Condo market eases up

Condominiums, on the other hand, have dropped from selling for an average of $1.135 million to $1.121 million, and are now typically selling for less than asking price.

This spells a little more wiggle room for buyers, according to brokers.

“The condo market has slowed down,” said Ruth Malkin, a real estate agent and vice president of Compass Real Estate. “Sellers have to negotiate on the price.”

It’s not quite what Malkin would call a buyer’s market, but it is a “much more even market for buyers and sellers than it has been in recent years,” she said.

The newfound wiggle room, however, often butts up against the impact of rising interest rates.

‘With the mortgage rates what they are, somebody taking out a loan for a million dollars was paying $4,800 for mortgage payments about a year and a half ago,” said Malkin. “Now for the same $1 million loan, they’re looking at $6,300. That’s a huge jump.”

This is happening without equivalent movement in housing prices. “Buyers may have a bit more negotiation power,” Malkin said, “but it still doesn’t cover the difference in mortgage.”

Low inventory remains

Only 39 single-family homes and 63 condominiums were on the Brookline market earlier this month, up from last year’s record low but low nonetheless.

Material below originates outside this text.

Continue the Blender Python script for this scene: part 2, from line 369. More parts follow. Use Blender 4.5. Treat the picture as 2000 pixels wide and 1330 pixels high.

Realtors cite a myriad of causes for the low inventory, including little new building, the reluctance of residents to leave their homes, and rental dynamics.

“Brookline is a community where you’ve got a lot of people who own property that they can rent out, and rental rates are significant,” said David McCarthy, president of the Massachusetts Association of Realtors. “So they’re not looking to sell.”

Rising interest rates affect both inventory and affordability, leading potential sellers to hesitate to put their homes on the market.

That reluctance can be true both for residents looking to move up, or to downsize.

Susan Rothstein, a real estate agent with Hammond Residential, gave the theoretical example of a couple who wants to sell their house in Brookline for a condo in Boston.

“They’re having a lot of difficulty giving up their low interest rates and those low payments and taking on a five or a six or a seven percent interest rate,” Rothstein said. “So it becomes a vicious cycle where there isn’t enough inventory, and then people that are ready to sell can’t find something suitable for them to move into.”

Buy or build?

Marie McKiernan, an attorney who owns a three-bedroom home near Washington Square with her husband and three children, is facing a decision about whether to build an addition or buy a bigger house to make room for a family that has grown in the 4 years they’ve owned their home.

“We find ourselves in a position where we’d like some more space. So we’re in a conundrum: do we buy or do we build?” McKiernean said. “We’ve seen several houses, but there’s really only been one house that I think covered everything we would want. And that was just exorbitant.”

Low inventory and high interest rates might force their hand, she said. She and her husband have looked at homes in Newton, but they find it hard to imagine leaving Brookline.

“It’s a really nice community to be a part of,” McKiernan said. “And I think our sense of community is growing.”

So for now, McKiernan said, she and her husband are waiting for a construction quote–and keeping an eye on lumber futures.